I was browsing Magnar Sveen’s excellent What the .emacs.d!? blog and came across a post on elisp-slime-nav-mode, a mode that brings a bit of Slime-like navigation to Elisp. It’s not part of the Emacs distribution and Sveen didn’t say where it comes from (it’s available on MELPA) but after a little investigation I discovered that it was written by Steve Purcell. That lead me to Purcell’s emacs.d repository on Git Hub. What a find! Purcell has a ton of really good ideas and code. Doubtless I’ll be discussing some of them later but today I want to talk about zap-to-char.

Everyone agrees that zap-to-char is really useful but at least half the commentary about it complains that it zaps up to and including the specified character.
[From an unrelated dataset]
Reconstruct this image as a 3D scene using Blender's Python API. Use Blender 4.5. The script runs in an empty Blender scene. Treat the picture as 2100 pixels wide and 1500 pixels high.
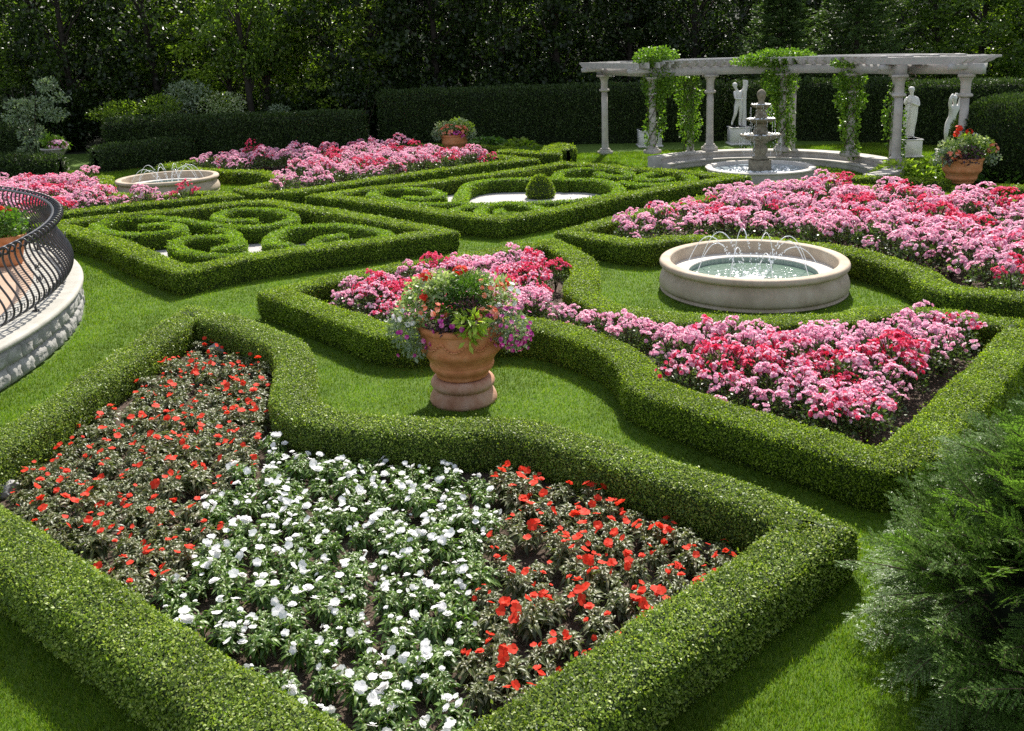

Much more useful, these complaints say, would be to zap up to but not including the character. It turns out that the stock Emacs distribution does include a function that does just that: zap-up-to-char. The problem is that it’s in misc.el, which is not loaded by default, and does not have an autoload associated with it.

Purcell fixes that by simply providing an autoload and then binding zap-up-to-char to 【Meta+z】 and zap-to-char to 【Meta+Z】 on the grounds that zap-up-to-char is more useful and should have the easier key sequence. I’m used to having 【Meta+z】 be zap-to-char so I did it the other away around:

(autoload 'zap-up-to-char "misc"
  "Kill up to, but not including ARGth occurrence of CHAR.")
(global-set-key (kbd "M-Z") 'zap-up-to-char)

Now you can have the best of both worlds. Be sure to check Purcell’s repository out. It’s full of great tips and tricks.